2 The nations shall see your vindication,
   and all the kings your glory;
and you shall be called by a new name
   that the mouth of the Lord will give. 
3 You shall be a crown of beauty in the hand of the Lord,
   and a royal diadem in the hand of your God. 
4 You shall no more be termed Forsaken,*
   and your land shall no more be termed Desolate;*
but you shall be called My Delight Is in Her,*
   and your land Married;*
for the Lord delights in you,
   and your land shall be married. 
5 For as a young man marries a young woman,
   so shall your builder* marry you,
and as the bridegroom rejoices over the bride,
   so shall your God rejoice over you. 
            Isaiah 62.1-5

God is obviously worked up about God’s beloved people – and we often miss it entirely.  My Old Testament professor Terry Fretheim wrote,
“Attributes such as love, compassion and mercy, accompanied by acts of healing, forgiving, and redeeming, tend to become narrowly associated with Jesus, while the less palatable attributes and actions of holiness, wrath, power and justice are ascribed only to God.  What tends to fill the mind is God as Giver of the Law and Judge of all the earth.  If God is not the cause of all the ills in the world, God is still seen as the one who is to blame for not really doing anything about them.  It is the goodness of God that is ignored, not the goodness of Jesus.  One can almost hear someone say: ‘If only Jesus were here, he would do something about all our troubles!’  People often seem to have a view which suggests that Jesus is friend and God is enemy.  An understanding of the atonement gets twisted so that Jesus is seen as the one who came to save us from God." The Suffering of God (c) 1984, Fortress Press.  p. 2
Leaving the sappy music aside, God the Creator loves you.  God the Father gets worked up when you get mistreated.  God the Giver of all good things is deeply concerned for your welfare.  God the Maker has knit you together fearfully and wonderfully.  Dare I say it, you are God’s pride and joy.
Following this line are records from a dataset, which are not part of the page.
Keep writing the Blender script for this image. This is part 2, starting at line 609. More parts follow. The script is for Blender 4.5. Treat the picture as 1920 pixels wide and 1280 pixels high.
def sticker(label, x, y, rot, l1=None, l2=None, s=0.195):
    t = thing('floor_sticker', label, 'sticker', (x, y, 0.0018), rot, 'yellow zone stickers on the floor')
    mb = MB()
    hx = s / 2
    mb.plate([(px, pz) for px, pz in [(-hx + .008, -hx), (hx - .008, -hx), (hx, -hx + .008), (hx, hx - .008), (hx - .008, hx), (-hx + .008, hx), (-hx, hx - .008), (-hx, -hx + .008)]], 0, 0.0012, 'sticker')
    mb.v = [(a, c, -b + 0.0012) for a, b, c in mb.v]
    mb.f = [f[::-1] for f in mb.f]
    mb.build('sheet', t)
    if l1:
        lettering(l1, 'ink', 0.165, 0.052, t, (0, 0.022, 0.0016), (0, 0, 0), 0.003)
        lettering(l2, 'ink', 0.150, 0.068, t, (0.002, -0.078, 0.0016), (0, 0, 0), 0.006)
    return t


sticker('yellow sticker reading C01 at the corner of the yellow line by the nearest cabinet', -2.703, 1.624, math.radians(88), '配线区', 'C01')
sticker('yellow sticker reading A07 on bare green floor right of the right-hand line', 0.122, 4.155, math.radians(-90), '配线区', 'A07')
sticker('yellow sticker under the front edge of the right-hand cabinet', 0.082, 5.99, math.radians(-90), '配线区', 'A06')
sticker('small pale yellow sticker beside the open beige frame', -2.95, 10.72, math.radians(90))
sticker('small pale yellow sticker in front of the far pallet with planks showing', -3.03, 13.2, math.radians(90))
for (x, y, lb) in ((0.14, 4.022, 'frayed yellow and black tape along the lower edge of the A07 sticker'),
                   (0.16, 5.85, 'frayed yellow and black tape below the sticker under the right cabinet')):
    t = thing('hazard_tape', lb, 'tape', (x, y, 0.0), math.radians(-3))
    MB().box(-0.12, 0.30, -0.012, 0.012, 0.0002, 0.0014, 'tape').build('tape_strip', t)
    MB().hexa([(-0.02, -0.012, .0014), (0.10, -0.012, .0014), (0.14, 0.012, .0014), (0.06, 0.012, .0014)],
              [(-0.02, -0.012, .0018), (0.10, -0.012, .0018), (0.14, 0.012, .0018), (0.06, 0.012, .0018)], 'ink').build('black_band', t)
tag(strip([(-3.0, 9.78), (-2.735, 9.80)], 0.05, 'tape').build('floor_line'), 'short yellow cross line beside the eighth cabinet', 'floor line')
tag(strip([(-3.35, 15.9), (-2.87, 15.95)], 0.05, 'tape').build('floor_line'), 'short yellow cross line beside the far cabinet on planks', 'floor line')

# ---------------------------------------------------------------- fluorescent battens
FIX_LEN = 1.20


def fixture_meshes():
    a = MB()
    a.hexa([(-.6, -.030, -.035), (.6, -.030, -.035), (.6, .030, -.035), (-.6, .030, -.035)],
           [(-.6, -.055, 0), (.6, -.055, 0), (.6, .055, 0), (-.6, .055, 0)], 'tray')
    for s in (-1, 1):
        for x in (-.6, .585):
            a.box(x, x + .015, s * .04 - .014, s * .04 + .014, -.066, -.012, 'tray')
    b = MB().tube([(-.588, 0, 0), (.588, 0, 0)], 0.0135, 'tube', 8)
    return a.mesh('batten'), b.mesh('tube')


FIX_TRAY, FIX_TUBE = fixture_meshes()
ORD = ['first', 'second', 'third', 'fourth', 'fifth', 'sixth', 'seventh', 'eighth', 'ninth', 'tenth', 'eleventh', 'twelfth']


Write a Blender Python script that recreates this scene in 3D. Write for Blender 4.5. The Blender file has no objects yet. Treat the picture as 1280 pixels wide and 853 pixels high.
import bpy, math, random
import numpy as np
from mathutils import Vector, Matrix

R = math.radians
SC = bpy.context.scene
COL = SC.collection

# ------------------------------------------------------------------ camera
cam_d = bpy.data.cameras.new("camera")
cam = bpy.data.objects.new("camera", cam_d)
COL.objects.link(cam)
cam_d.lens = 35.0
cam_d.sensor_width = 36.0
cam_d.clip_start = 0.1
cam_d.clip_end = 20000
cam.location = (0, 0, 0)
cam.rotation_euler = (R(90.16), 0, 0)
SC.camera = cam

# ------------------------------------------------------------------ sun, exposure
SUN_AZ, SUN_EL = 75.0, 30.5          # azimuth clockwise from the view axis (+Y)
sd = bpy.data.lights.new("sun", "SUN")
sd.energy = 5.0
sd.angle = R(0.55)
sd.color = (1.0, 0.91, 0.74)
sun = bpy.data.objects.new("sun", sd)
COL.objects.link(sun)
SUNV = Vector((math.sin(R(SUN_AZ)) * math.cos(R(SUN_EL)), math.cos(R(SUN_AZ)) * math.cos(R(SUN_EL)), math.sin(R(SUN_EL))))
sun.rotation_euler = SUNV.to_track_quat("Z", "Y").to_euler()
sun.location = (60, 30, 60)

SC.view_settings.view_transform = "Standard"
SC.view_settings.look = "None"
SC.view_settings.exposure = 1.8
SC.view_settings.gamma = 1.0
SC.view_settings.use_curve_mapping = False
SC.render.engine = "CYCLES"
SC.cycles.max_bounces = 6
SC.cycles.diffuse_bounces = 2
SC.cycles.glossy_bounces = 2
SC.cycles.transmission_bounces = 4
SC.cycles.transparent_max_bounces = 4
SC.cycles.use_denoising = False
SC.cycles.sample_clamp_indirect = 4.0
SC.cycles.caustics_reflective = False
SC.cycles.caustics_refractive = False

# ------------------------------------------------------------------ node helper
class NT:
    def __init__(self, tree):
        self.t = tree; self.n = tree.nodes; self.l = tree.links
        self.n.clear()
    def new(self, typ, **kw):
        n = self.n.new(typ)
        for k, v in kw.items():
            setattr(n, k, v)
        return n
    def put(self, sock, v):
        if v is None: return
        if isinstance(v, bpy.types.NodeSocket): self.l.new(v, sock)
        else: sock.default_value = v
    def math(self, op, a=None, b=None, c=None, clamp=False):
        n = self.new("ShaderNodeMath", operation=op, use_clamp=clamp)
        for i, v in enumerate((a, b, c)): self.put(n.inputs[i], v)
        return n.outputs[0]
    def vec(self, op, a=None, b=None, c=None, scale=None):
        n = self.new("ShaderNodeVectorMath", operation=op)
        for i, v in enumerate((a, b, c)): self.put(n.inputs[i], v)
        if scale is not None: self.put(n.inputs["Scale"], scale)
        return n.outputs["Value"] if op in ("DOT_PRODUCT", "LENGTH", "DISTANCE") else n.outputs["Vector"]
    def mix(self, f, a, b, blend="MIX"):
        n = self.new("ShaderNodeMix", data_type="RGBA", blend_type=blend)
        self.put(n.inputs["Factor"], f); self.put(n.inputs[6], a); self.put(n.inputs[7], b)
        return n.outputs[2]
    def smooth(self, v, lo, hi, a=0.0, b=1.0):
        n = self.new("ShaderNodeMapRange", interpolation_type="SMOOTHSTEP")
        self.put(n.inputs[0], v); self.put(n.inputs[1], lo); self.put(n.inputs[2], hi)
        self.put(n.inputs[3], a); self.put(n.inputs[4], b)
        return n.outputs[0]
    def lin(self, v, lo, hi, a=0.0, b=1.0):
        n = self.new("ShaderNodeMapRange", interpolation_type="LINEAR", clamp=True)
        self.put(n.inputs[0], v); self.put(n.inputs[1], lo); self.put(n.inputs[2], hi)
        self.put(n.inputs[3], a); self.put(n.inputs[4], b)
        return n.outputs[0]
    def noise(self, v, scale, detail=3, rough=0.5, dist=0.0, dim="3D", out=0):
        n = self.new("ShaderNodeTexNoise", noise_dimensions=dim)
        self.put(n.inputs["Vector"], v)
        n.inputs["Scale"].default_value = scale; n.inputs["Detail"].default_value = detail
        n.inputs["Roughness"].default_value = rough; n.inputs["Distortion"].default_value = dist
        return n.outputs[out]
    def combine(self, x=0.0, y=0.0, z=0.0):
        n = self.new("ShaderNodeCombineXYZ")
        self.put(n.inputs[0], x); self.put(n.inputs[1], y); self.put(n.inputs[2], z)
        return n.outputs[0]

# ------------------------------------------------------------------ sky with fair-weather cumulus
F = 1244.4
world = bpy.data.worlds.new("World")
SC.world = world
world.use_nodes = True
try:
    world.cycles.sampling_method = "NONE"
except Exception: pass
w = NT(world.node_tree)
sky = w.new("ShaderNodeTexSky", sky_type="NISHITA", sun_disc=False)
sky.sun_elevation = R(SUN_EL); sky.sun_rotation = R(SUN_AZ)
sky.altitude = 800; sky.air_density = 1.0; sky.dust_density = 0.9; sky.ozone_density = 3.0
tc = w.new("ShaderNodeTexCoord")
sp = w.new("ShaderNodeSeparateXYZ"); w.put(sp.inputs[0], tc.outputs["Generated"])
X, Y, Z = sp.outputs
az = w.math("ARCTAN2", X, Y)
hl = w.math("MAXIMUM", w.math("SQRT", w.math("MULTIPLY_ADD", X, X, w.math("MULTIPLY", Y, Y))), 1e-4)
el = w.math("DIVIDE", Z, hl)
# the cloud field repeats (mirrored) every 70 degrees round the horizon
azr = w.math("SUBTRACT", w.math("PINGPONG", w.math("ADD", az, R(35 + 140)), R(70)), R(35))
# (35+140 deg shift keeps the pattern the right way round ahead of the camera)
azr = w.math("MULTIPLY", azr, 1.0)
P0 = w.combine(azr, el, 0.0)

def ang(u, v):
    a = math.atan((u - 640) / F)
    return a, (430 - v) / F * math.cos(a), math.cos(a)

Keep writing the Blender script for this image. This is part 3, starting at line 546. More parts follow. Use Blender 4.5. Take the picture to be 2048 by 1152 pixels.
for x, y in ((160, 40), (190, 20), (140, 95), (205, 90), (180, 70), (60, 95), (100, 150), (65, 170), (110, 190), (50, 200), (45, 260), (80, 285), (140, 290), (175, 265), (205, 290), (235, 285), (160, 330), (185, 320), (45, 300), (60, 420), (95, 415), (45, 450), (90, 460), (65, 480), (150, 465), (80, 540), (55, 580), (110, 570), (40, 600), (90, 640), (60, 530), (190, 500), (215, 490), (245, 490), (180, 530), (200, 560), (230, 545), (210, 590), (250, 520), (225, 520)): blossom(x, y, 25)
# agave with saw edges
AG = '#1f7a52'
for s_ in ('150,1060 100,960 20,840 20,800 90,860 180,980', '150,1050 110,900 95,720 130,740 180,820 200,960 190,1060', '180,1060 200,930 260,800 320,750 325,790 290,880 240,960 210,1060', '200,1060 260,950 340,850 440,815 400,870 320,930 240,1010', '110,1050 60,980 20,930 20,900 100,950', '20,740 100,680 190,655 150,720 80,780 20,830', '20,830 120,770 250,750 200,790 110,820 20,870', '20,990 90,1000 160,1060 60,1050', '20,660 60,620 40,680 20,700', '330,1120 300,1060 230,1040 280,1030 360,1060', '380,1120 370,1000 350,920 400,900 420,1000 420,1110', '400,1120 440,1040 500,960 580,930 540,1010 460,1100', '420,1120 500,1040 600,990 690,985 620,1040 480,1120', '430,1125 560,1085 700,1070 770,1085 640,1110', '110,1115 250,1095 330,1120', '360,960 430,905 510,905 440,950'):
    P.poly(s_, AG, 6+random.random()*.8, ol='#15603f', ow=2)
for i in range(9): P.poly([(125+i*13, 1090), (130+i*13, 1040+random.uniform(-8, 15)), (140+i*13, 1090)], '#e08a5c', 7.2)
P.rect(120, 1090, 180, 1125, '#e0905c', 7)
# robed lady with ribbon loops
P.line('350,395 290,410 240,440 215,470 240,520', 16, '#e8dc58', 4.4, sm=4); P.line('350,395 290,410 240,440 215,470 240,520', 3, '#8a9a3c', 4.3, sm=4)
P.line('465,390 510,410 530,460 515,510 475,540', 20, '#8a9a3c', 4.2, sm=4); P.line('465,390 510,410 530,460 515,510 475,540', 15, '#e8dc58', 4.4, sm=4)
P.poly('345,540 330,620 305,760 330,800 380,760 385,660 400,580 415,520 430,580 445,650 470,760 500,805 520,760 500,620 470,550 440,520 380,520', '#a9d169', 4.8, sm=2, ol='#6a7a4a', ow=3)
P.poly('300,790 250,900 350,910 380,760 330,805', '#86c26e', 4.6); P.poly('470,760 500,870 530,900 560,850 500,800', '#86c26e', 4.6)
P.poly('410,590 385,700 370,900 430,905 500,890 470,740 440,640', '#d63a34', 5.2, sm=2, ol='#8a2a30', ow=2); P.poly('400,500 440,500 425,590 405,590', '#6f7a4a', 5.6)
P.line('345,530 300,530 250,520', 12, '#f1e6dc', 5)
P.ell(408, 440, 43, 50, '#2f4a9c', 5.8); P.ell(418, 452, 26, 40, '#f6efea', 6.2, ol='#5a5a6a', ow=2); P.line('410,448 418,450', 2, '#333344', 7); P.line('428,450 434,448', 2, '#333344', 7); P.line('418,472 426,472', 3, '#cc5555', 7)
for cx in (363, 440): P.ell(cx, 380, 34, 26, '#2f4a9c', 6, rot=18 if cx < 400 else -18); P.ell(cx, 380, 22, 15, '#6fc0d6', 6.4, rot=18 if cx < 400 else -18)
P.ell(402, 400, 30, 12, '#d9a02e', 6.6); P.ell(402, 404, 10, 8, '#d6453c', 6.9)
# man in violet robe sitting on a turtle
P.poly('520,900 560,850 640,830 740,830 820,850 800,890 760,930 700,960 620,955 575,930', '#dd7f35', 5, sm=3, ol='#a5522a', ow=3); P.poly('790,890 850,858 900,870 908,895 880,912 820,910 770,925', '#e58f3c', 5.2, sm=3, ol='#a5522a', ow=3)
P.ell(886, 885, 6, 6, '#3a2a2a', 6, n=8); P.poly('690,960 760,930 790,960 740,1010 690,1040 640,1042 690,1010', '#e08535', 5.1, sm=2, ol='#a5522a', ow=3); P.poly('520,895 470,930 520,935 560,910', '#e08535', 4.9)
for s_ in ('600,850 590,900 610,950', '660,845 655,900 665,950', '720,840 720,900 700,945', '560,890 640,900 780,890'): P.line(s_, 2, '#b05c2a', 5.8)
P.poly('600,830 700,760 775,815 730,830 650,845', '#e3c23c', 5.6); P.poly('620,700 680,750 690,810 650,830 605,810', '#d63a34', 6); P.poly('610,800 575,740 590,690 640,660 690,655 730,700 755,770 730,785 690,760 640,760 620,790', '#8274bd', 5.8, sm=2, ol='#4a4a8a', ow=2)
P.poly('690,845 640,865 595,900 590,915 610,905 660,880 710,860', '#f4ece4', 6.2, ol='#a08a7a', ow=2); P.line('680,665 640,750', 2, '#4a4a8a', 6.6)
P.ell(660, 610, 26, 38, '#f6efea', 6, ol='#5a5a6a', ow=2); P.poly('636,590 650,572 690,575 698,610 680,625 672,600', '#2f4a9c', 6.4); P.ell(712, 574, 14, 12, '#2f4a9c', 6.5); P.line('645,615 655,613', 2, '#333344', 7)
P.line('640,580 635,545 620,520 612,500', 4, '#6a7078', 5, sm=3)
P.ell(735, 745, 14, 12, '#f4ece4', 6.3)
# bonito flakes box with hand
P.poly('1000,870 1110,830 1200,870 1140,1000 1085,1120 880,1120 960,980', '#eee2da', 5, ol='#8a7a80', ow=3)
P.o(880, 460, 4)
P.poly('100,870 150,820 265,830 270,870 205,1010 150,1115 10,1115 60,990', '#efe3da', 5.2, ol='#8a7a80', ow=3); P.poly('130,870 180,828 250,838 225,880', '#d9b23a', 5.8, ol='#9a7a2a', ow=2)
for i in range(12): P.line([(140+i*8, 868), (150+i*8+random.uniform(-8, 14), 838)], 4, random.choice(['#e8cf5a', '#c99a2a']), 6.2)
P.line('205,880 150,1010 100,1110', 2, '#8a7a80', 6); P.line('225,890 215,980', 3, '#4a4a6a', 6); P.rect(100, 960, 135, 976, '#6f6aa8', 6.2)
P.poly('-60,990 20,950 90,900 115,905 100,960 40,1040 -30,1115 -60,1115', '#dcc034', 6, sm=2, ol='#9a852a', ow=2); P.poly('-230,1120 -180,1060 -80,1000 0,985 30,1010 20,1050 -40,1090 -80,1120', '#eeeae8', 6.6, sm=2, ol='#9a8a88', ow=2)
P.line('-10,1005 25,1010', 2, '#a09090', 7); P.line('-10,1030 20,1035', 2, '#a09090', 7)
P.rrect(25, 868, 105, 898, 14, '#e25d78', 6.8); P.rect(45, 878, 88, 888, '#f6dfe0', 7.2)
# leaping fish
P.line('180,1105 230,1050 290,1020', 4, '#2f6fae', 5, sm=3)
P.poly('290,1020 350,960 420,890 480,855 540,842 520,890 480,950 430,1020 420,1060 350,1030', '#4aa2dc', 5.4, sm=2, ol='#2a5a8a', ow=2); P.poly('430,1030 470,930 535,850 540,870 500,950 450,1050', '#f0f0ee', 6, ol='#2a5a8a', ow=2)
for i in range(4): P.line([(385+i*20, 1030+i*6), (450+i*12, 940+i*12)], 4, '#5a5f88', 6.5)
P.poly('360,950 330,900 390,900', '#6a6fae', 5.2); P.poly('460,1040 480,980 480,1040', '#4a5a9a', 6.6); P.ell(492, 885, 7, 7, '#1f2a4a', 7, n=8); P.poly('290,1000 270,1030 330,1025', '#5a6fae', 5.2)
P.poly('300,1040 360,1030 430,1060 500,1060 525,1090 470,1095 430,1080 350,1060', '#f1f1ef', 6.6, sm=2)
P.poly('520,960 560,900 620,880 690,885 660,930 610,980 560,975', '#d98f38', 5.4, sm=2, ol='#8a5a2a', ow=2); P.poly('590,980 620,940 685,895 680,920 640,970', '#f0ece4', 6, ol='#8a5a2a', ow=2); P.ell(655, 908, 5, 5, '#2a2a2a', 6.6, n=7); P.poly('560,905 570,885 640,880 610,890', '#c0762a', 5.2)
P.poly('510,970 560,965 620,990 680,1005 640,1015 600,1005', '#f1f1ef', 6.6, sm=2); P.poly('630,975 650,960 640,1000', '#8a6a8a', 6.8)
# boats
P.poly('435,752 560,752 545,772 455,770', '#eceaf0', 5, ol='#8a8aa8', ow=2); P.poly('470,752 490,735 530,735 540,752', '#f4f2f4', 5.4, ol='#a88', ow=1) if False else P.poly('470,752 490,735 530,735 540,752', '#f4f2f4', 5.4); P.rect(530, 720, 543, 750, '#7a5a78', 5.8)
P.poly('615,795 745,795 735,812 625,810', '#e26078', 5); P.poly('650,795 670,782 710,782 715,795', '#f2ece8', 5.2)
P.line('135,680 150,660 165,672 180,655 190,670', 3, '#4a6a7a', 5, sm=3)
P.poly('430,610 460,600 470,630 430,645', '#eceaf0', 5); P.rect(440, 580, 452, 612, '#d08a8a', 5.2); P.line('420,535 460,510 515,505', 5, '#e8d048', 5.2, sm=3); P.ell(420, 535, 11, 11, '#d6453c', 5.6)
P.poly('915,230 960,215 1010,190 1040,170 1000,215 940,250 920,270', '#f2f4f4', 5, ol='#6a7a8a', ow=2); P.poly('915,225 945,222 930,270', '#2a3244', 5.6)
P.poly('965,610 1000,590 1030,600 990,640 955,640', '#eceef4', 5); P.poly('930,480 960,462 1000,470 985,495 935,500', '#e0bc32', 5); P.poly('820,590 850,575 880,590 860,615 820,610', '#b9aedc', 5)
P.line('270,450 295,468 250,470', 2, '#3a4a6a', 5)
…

Sure, this song is about a woman on the surface.  But is there really so much difference between “You mess with her, you’ll see a man get mean” and “I will not rest until her vindication shines out like the dawn?”

There is ample evidence within Holy Scripture that God loves you.  God passionately, recklessly, agonizingly loves you.  Forget the cheesy Jesus music that makes it sound like you have to be on Team Jesus instead of Team Edward or Team Jacob.  Forget it, not just because it’s awful music, but because it cheats God’s love for you – you’re more than a romantic interest as far as God is concerned.  You are God’s delight, God’s pride and joy, and no one can take it away from you.  Amen.